**** Source excerpt ****
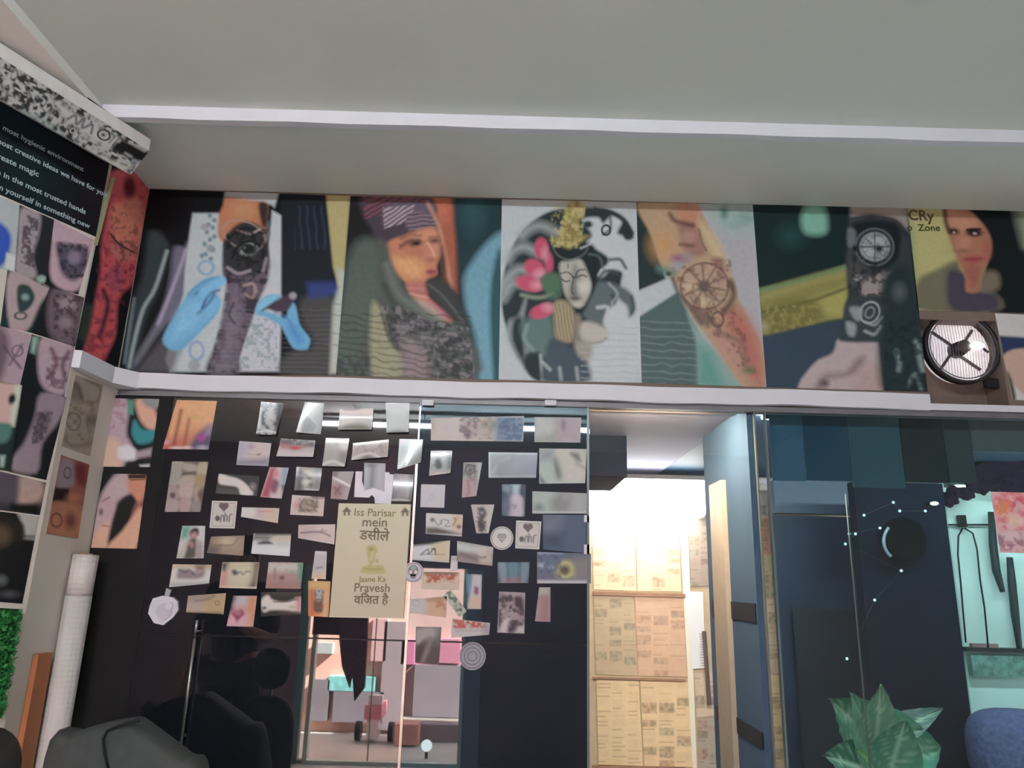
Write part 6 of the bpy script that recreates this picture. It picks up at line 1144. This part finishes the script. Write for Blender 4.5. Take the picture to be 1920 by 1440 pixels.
# brown board against the return wall
pts = [onX(64, 1227, XC + .004), onX(125, 1227, XC + .004)]
b = MB().box((XC + .002, min(pts[0][1], pts[1][1]), .002), (XC + .016, min(2.08, max(pts[0][1], pts[1][1])), pts[0][2])); o = b.build('wooden_board', mat('orange_brown_wood', (176, 112, 74), .6, var=.12, scale=10))
tag(o, 'plain orange-brown wooden board standing against the cream wall beside the roll', 'board')

# artificial hedge panel on the left wall
b = MB(); rs = random.Random(9)
e1, e2, n_ = plane_frame(NL)
org_ = onP(0, 1130, PL, NL)
h = empty('artificial_hedge', org_); tag(h, 'green artificial hedge panel on the left wall under the photos', 'hedge')
bd_ = [onP(-60, 1136, PL, NL), onP(34, 1142, PL, NL), onP(10, 1262, PL, NL), onP(-2, 1345, PL, NL), onP(-60, 1345, PL, NL)]
MB().prism(bd_[::-1], NL * .006).build('backing', mat('dark_green_backing', (18, 60, 30), .8), h)
for k in range(2600):
    px = rs.uniform(-60, 36); py = rs.uniform(1146, 1340)
    if px > 35 - max(0, (py - 1135)) * .17 + rs.uniform(-4, 3): continue
    p = onP(px, py, PL, NL) + NL * rs.uniform(.006, .022)
    d1 = Vector([rs.gauss(0, 1) for _ in range(3)]).normalized() * .009; d2 = Vector([rs.gauss(0, 1) for _ in range(3)]).normalized() * .004
    p = Vector(p); b.add([p - d1, p + d2, p + d1, p - d2], [(0, 1, 2, 3)])
o = b.build('leaves', mat('hedge_leaf', (46, 128, 62), .6, var=.5, scale=120), h); o['kind'] = 'stuff'

# ------------------------------------------------------------------ chairs in the foreground
def padded(pts_px, Y0, th, name, m, parent, bump=0):
    pass
ch = empty('recliner_chair', (-.95, 1.8, 0)); tag(ch, 'dark grey padded chair whose rounded backrest shows at the bottom left', 'chair')
fab = mat('dark_grey_upholstery', (64, 68, 68), .7, var=.12, scale=40, bump=.25)
YB = 1.97
prof = [(150, 1372), (190, 1357), (248, 1347), (262, 1350), (300, 1378), (350, 1416), (385, 1452)]
top = [onY(x, y, YB) for x, y in prof]
zb = .55
xr_ = top[-1][0] + .06
outline = [np.array([top[0][0] - .06, YB, top[0][2] - .05])] + top + [np.array([xr_, YB, .72]), np.array([xr_ - .08, YB, zb]), np.array([top[0][0] - .02, YB, zb])]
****
__Exercise aim__: Reproduce exactly the run of lines that opens the listing and closes with the line holding "tag(o, 'plain orange-brown". Pictures are excluded.

__Response to this task__:
Write part 6 of the bpy script that recreates this picture. It picks up at line 1144. This part finishes the script. Write for Blender 4.5. Take the picture to be 1920 by 1440 pixels.
# brown board against the return wall
pts = [onX(64, 1227, XC + .004), onX(125, 1227, XC + .004)]
b = MB().box((XC + .002, min(pts[0][1], pts[1][1]), .002), (XC + .016, min(2.08, max(pts[0][1], pts[1][1])), pts[0][2])); o = b.build('wooden_board', mat('orange_brown_wood', (176, 112, 74), .6, var=.12, scale=10))
tag(o, 'plain orange-brown wooden board standing against the cream wall beside the roll', 'board')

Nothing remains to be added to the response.